1723 - 1792 Painter, Writer, England, Rococo

Lady Cockburn and her three eldest Sons, 1773

Oil on canvas, 55 5/8 x 44 3/8 inches (141.5 x 113 cm)

National Gallery, London

Portraits

      In his seventh Discourse on Art delivered at the Royal Academy in 1776, Reynolds proclaimed:
      He...who in his practice of portrait-painting wishes to dignify his subject, which we will suppose to be a lady, will not paint her in the modern dress, the familiarity of which alone is sufficient to destroy all dignity... [he] dresses his figure something with the general air of the antique for the sake of dignity, and preserves something of the modern for the sake of likeness.
      In his fourth Discourse of 1771 he had recommended the 'historical Painter' never to to 'debase his conceptions with minute attention to the discriminations of Drapery...With him, the clothing is neither woolen, nor linen, nor silk, satin, or velvet: it is drapery; it is nothing more.'
      Reynolds was not alone in worrying about the way portraits began to look ridiculous as fashions changed.
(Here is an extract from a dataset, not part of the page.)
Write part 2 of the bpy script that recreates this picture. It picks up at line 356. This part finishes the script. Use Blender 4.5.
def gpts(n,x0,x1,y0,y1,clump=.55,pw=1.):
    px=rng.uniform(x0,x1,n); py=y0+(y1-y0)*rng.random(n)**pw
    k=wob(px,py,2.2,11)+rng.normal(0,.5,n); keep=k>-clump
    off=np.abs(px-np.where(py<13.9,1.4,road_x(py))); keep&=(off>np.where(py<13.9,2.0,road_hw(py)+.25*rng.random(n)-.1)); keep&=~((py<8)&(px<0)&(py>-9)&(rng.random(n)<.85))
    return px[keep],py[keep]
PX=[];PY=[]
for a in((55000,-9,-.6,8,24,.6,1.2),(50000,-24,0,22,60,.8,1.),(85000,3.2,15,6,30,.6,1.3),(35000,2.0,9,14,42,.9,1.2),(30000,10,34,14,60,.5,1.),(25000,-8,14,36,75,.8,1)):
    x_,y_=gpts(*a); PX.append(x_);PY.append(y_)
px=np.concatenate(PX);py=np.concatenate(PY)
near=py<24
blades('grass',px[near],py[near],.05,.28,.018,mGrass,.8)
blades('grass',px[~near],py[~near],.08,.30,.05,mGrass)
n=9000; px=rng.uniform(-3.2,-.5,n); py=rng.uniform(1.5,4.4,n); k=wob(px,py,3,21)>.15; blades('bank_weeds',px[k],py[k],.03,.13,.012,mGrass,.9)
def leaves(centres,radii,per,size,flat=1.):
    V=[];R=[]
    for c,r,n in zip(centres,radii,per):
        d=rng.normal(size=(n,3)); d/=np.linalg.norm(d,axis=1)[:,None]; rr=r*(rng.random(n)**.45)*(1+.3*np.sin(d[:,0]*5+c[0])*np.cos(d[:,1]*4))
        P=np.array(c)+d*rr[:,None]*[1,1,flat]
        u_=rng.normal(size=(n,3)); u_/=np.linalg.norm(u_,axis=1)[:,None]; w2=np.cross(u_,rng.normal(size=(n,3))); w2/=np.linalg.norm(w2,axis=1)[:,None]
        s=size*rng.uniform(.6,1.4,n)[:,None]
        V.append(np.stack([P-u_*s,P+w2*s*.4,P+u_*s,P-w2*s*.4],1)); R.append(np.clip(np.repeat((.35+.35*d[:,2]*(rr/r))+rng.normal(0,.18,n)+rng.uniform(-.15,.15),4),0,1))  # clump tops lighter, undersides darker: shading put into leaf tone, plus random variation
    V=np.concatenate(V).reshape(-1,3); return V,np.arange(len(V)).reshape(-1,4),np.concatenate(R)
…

The dress of ancient Greeks and Romans belonged to that period in European history which, educated people then thought, set civilised standards for all time; it was also believed to be closer to nature than modern dress especially the 'straight lacing of English ladies', 'destructive...to health and long life'. But not all sitters wished to be depicted in mythical charades, and the results could sometimes be even more risible than an outmoded bodice - as when Lady Sarah Bunbury, who 'liked eating beefsteaks and playing cricket' was painted by Reynolds sacrificing to the Three Graces.
      "Lady Cockburn and her three eldest Sons " demonstrates the half-way mode most successfully adopted by the artist, and his pleasure in it is reflected by his signing it on the hem of her robe - a wonderfully majestic gold 'drapery'. According to the newly fashionable exaltation of maternity, Augusta Anne, Sir James Cockburn's second wife, is posed with her three children (although separate sittings are recorded for the elder boys). James, the cherub kneeling on the left, born in 1771, became a general; George, born in 1772 and clambering around his mother's neck, grew up to be the admiral whose ship conveyed Napoleon to exile on St Helena; the baby, William, born that June, entered the Church and became Dean of York. The commission must have reminded Reynolds of the traditional allegorical image of Charity as a woman with three children; he probably knew Van Dyck's painting (now in the National Gallery, but then in an English private collection) or the famous engraving after it, for his composition resembles it in many details.
      Where Van Dyck's Charity gazes up to Heaven, however, Lady Cockburn turns her profile to us and looks lovingly at her eldest son. Despite George's mischievous address to the viewer - probably to be imagined as his Papa - the composition echoes Michelangelo's grand and severe sibyls on the Sistine Chapel ceiling. The colour accent of the brilliant macaw, a favourite pet in Reynolds's household recorded as having perched on the hand of Dr Johnson, was an afterthought, recalling Rubens's use of a similar device. So well did Reynolds succeed in lending Lady Cockbum 'the general air of the antique', however, that when the painting was etched for publication, and Sir James objected to his wife's name being exposed in public, the print was entitled Cornelia and her Children after the Roman matron who boasted that her children were her only jewels.